All of the available skills can be used as you see fit. If you want to play one way, you can do it. Nothing gets in your way of playing how you want. However, there’s one immense caveat.

Out of all the bosses, only the final one demands any discipline. To make it more unbalanced, the final boss also demands the use of one specific skill: Barrier. The final boss uses an unavoidable skill that blasts through a quarter of your health. To avoid this, Barrier gives you multiple immunity hits.

Much like every other boss, the final encounter follows the same three-attack pattern that can be avoided by sliding behind them with Circle. There are no invincibility frames with the slide, but that’s not the problem. The 2D aspect of the game makes it so that you cannot pass by enemies without being drastically slowed down. This isn’t the problem either.

When enemies, bosses in particular, perform aerial drop attacks, their presence is already accounted for by the game. They are still in the air, but their hit box is already on the ground. This means that you get slowed down by nothing in the same way you get slowed down by walking through enemies. This results in a lot of unnecessary hits and undeserved deaths.

Bosses look pretty cool, but their attack patterns are all the same (caveat for the final boss)

Thoughtless RPG Elements

Weapons and skills use coins and orbs, respectively, to upgrade them. These upgrades quickly make the vast majority of the game easy to complete, and new weapons make the journey to the end interesting enough without bringing in much complication. There’s always that illusion of equipment management but no real time investment needed to do so. This has been the common theme to Foregone.

Weapons and equipment also offer random bonuses, and you can mix them as you so wish… as long as you get lucky with the bonuses that show up. Anything with health regeneration or extra damage helps you progress, but so many bonuses only benefit specific skills, and all of the bonuses are determined at random when the equipment drops.

This means that your best gear could still give you benefits for skills you don’t want to use.

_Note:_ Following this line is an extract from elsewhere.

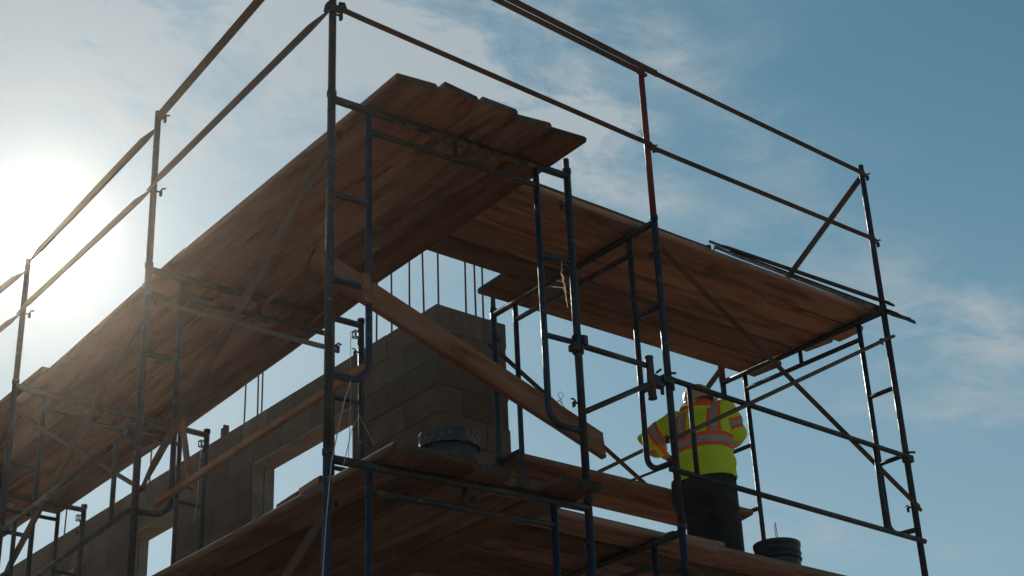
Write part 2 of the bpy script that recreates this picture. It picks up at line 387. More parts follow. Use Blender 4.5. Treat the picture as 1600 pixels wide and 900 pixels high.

Drops are not frequent, and min/maxing the effects you want takes far too much time and investment for the lack of challenge that the game has to offer.

The one subjective note I wish to add is the frustration I felt after getting into the groove of the game’s simplicity only to face the brick wall on the last boss. The random stuff I had to start caring about for the first time at the very end of the game sent the game’s accessibility right out the window. This accessibility was the one welcoming silver lining to this middle ground game. I love me a good Platinum Trophy, but I lost any interest in pursuing this one after that.

Simplicity Done Incorrectly

Foregone is one of those titles that comes on the heels of successful games but can’t reach the fame of its inspiration. If the game had ended the same way it began, it might be a nice pallet cleanser and a decent, mindless Platinum. Foregone uses its own formula of simple algebra but tries to divide by zero at the end. Play Foregone only if you’re looking to play all of the 2D platformers you can find.

Foregone is available now on PS4.

Review code kindly provided by publisher.



The Final Word

Foregone is a mix of ideas that don't mesh well. The name of the game is simplicity, but Foregone contradicts itself with randomized loot, an immense difficulty spike, and a hard turn away from "play as you like" after committing to that formula. Foregone is a copycat title through and through with a couple good ideas that are encrusted with careless execution.